As Cherokee and anti-violence activist Andrea Smith pointed out in the article, “…reliance on the criminal justice system to address gender violence would make sense if the threat were a few crazed men whom we can lock up.” 

If only it were so simple. Those who are labelled sexual predators are isolated from society and deemed monsters, which only obscures why sexual violence happens in the first place; it also makes the problem worse. 

So, to start to fix the problem, we have to treat offenders as human beings rather than monsters. 

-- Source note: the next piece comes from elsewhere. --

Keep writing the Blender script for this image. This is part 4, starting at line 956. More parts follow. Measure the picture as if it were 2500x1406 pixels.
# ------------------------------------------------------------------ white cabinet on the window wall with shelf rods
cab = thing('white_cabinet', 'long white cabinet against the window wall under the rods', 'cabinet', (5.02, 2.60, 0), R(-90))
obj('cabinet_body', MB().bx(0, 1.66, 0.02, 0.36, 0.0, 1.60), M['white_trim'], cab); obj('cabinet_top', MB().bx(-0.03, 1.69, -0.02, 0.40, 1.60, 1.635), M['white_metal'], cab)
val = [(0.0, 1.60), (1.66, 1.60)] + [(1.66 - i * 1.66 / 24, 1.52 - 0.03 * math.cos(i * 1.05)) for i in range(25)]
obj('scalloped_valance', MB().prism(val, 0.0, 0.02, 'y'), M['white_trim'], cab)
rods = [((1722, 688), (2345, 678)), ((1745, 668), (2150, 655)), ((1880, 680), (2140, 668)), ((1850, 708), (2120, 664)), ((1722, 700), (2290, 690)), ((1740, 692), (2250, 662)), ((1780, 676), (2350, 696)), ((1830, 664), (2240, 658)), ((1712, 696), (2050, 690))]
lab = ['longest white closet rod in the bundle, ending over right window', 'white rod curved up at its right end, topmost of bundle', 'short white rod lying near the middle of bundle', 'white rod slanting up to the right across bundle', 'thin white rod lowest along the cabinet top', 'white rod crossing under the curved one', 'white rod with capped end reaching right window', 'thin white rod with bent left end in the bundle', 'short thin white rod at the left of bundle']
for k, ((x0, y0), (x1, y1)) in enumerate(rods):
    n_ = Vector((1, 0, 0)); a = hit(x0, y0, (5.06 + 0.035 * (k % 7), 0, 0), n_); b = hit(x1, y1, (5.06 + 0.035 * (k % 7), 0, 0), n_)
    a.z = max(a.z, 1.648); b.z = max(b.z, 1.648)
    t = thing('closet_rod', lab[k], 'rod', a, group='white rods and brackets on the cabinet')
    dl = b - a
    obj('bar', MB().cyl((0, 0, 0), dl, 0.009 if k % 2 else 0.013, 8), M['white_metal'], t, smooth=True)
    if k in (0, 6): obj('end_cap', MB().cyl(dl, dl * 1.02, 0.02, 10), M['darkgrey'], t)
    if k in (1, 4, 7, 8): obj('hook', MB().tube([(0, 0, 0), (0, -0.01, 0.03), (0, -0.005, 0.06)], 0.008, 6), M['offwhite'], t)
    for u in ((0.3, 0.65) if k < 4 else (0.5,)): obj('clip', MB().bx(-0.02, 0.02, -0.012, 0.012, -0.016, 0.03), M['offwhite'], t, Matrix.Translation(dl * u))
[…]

We can offer supports for people dealing with sexual assault but what we really need, in addition, is a system that offers healing to perpetrators of sexual violence. That may seem like a tough pill to swallow for people who’ve experienced sexualt assault — how is it fair that someone who violated someone so completely, not be punished? In fact, ideas like restorative or transformative justice don’t jive with our idea of what justice is, at all. Many of us want the people who hurt us to hurt, too. 

This kind of justice calls for a punishment that matches the crime and is inseparable from our understanding of what justice actually means. 

The saying “hurt people hurt people” rings true. We have a problem that the courts and stretches in prison don’t seem to fix. It’s time to heal these wounds at the source.